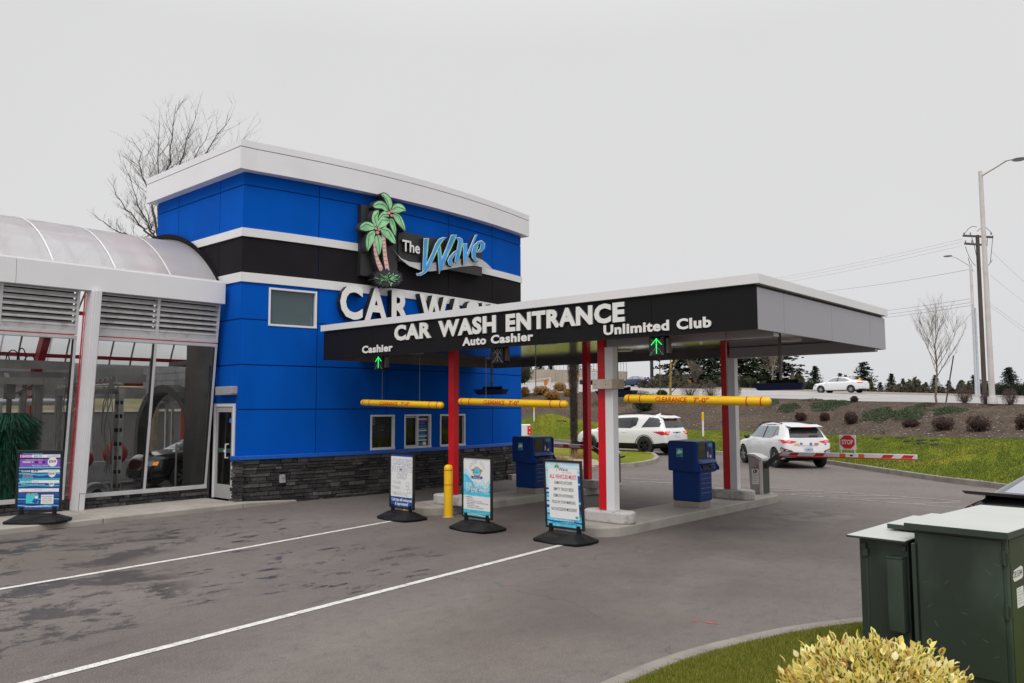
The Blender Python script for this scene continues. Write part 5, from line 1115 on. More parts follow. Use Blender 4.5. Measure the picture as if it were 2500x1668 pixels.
def sA(mb, L):
    R(mb, L, 0, 1, 0, 1, 0); R(mb, L, 0, 1, .955, 1, 2, .001); R(mb, L, 0, 1, 0, .185, 2, .001)
    for s, x0, x1, z in (('CASHLESS', .08, .93, .80), ('PAYMENTS', .05, .96, .665), ('ONLY', .28, .75, .535)): TX(mb, L, s, x0, x1, z, .105, 0, outline=2, bold=-.004)
    for s, x1, z in (('Credit', .46, .435), ('Debit', .42, .335), ('Mobile Pay', .78, .225)): TX(mb, L, s, .15, x1, z, .06, 0, outline=11, bold=0); TX(mb, L, '.', .085, .105, z+.03, .08, 7, bold=.03)
    R(mb, L, .70, .83, .33, .47, 11, .001); R(mb, L, .712, .818, .34, .46, 0, .0015); R(mb, L, .76, .92, .27, .35, 11, .0018); R(mb, L, .772, .908, .28, .34, 0, .0022); TX(mb, L, 'Pay', .73, .80, .39, .03, 11)
    TX(mb, L, 'Cash tips still welcomed', .04, .96, .105, .055, 0, bold=.03); TX(mb, L, '& appreciated!', .20, .80, .030, .055, 0, bold=.03)
def palm_mini(mb, L, x, z, s, d, flip=1):
    PG_(mb, L, [(x-.008*s, z-.07*s), (x+.008*s, z-.07*s), (x+.014*s*flip, z), (x+.004*s*flip, z)], 8, d)
    for a in (20, 65, 110, 160, 200, 340):
        c, q = math.cos(R_(a)), math.sin(R_(a)); l = .055*s; PG_(mb, L, [(x+.01*s*flip, z), (x+.01*s*flip+c*l*.6-q*.012*s, z+q*l*.45+.012*s), (x+.01*s*flip+c*l*1.4, z+q*l*.5-.012*s), (x+.01*s*flip+c*l*.6+q*.008*s, z+q*l*.4-.006*s)], 9, d+.0004)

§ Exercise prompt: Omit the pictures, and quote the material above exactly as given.

§ Reply to the task:
The Blender Python script for this scene continues. Write part 5, from line 1115 on. More parts follow. Use Blender 4.5. Measure the picture as if it were 2500x1668 pixels.
def sA(mb, L):
    R(mb, L, 0, 1, 0, 1, 0); R(mb, L, 0, 1, .955, 1, 2, .001); R(mb, L, 0, 1, 0, .185, 2, .001)
    for s, x0, x1, z in (('CASHLESS', .08, .93, .80), ('PAYMENTS', .05, .96, .665), ('ONLY', .28, .75, .535)): TX(mb, L, s, x0, x1, z, .105, 0, outline=2, bold=-.004)
    for s, x1, z in (('Credit', .46, .435), ('Debit', .42, .335), ('Mobile Pay', .78, .225)): TX(mb, L, s, .15, x1, z, .06, 0, outline=11, bold=0); TX(mb, L, '.', .085, .105, z+.03, .08, 7, bold=.03)
    R(mb, L, .70, .83, .33, .47, 11, .001); R(mb, L, .712, .818, .34, .46, 0, .0015); R(mb, L, .76, .92, .27, .35, 11, .0018); R(mb, L, .772, .908, .28, .34, 0, .0022); TX(mb, L, 'Pay', .73, .80, .39, .03, 11)
    TX(mb, L, 'Cash tips still welcomed', .04, .96, .105, .055, 0, bold=.03); TX(mb, L, '& appreciated!', .20, .80, .030, .055, 0, bold=.03)
def palm_mini(mb, L, x, z, s, d, flip=1):
    PG_(mb, L, [(x-.008*s, z-.07*s), (x+.008*s, z-.07*s), (x+.014*s*flip, z), (x+.004*s*flip, z)], 8, d)
    for a in (20, 65, 110, 160, 200, 340):
        c, q = math.cos(R_(a)), math.sin(R_(a)); l = .055*s; PG_(mb, L, [(x+.01*s*flip, z), (x+.01*s*flip+c*l*.6-q*.012*s, z+q*l*.45+.012*s), (x+.01*s*flip+c*l*1.4, z+q*l*.5-.012*s), (x+.01*s*flip+c*l*.6+q*.008*s, z+q*l*.4-.006*s)], 9, d+.0004)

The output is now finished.